WORK REQUIRED: Count how many lines of the material hold "follow". Respond with that number alone.

GIVEN INFORMATION:
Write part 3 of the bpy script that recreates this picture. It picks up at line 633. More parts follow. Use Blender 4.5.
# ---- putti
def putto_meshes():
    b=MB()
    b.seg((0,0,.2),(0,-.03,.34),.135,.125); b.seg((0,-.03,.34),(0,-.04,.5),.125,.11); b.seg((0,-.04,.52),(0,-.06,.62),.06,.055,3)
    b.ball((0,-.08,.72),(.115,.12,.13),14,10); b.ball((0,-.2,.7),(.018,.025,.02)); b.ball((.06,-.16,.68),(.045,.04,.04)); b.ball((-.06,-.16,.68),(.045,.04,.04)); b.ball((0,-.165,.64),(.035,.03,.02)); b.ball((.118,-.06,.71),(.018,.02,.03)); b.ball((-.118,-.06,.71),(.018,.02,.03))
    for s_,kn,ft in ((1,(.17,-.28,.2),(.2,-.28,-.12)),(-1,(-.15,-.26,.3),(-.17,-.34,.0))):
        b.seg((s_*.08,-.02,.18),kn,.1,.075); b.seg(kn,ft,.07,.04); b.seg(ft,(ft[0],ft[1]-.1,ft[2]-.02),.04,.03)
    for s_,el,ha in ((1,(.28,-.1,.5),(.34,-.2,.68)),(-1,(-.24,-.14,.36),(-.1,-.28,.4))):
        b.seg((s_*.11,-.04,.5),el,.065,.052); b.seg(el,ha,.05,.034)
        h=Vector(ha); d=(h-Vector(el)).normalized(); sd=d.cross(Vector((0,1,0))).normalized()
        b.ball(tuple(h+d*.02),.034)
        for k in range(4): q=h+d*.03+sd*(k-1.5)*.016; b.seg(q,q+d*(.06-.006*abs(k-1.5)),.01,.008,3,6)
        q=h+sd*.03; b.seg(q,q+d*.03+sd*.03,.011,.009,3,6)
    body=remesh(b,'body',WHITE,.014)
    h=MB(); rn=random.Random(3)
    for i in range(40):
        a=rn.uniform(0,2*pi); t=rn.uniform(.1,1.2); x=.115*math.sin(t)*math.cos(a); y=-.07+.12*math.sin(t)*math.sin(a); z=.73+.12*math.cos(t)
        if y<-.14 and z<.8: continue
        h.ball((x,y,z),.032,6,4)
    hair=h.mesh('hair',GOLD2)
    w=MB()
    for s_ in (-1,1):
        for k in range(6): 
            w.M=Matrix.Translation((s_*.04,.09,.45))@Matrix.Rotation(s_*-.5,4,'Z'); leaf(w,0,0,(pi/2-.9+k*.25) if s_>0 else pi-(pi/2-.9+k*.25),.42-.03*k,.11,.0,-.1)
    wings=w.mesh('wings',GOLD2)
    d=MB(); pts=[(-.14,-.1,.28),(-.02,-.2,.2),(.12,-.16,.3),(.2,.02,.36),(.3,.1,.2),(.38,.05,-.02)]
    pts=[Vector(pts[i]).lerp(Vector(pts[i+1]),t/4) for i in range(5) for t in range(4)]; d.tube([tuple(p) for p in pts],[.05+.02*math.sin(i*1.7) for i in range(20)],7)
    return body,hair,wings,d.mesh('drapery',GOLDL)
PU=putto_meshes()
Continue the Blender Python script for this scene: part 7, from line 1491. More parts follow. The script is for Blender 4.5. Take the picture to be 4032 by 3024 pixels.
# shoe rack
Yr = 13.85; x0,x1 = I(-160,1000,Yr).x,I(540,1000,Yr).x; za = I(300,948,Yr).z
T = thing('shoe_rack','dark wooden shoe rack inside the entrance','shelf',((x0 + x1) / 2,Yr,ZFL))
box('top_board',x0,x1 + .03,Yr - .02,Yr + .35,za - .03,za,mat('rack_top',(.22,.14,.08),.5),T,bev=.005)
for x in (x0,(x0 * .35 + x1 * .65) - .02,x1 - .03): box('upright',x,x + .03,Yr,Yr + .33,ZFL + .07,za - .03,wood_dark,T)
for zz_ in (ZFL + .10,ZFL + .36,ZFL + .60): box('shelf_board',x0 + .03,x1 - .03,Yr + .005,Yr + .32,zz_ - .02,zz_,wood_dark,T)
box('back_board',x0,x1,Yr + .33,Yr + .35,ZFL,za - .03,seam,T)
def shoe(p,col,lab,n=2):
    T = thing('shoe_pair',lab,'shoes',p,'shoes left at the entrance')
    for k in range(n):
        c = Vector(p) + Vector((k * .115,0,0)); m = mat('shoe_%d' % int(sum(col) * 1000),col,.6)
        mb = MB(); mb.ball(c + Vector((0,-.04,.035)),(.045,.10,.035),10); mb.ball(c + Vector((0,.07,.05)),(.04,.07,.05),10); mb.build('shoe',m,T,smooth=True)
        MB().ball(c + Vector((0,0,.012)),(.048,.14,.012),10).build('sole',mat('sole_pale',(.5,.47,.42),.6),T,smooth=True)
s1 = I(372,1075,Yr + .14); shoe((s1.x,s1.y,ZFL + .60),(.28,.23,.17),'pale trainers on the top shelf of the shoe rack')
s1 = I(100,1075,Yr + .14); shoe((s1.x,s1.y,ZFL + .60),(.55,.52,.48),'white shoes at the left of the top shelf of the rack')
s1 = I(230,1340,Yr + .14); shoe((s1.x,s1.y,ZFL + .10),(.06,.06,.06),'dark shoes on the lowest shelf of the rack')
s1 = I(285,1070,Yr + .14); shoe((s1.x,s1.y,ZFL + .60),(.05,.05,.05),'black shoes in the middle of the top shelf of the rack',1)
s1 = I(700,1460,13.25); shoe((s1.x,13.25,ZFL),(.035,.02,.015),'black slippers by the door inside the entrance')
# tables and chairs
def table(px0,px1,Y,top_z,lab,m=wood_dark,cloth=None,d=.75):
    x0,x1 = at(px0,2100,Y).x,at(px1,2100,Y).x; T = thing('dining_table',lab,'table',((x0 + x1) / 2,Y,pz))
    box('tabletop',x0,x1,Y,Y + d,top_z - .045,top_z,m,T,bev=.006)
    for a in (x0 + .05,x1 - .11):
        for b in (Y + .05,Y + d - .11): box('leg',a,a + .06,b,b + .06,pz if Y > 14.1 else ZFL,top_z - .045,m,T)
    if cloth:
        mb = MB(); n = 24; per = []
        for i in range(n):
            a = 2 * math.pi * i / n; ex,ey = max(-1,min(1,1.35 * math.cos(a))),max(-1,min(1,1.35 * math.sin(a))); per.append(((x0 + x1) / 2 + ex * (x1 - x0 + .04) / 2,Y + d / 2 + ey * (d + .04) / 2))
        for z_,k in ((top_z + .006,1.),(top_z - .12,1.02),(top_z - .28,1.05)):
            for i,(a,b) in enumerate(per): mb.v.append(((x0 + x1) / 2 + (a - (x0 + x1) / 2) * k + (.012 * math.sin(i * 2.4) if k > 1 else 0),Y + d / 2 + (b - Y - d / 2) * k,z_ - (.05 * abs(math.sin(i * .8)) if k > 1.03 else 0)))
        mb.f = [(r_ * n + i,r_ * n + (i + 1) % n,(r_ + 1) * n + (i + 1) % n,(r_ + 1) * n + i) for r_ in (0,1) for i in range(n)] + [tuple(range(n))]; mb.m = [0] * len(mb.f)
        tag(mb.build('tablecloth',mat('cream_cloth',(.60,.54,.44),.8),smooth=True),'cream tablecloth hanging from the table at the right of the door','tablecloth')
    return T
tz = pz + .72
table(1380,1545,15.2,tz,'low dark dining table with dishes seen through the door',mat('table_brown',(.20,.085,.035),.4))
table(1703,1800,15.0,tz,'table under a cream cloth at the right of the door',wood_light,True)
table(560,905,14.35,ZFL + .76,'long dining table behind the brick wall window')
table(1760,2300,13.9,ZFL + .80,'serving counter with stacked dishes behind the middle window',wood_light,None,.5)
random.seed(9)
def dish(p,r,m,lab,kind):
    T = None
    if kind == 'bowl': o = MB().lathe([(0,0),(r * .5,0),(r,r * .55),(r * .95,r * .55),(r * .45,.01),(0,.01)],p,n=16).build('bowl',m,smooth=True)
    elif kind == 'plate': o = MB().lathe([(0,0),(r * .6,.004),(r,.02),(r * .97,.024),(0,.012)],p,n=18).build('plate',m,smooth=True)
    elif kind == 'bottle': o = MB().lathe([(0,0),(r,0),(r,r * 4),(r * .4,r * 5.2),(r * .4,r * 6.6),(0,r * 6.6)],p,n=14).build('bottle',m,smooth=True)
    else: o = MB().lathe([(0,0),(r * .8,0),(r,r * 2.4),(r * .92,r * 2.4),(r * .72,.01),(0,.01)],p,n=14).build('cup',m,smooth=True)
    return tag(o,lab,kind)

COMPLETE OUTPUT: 2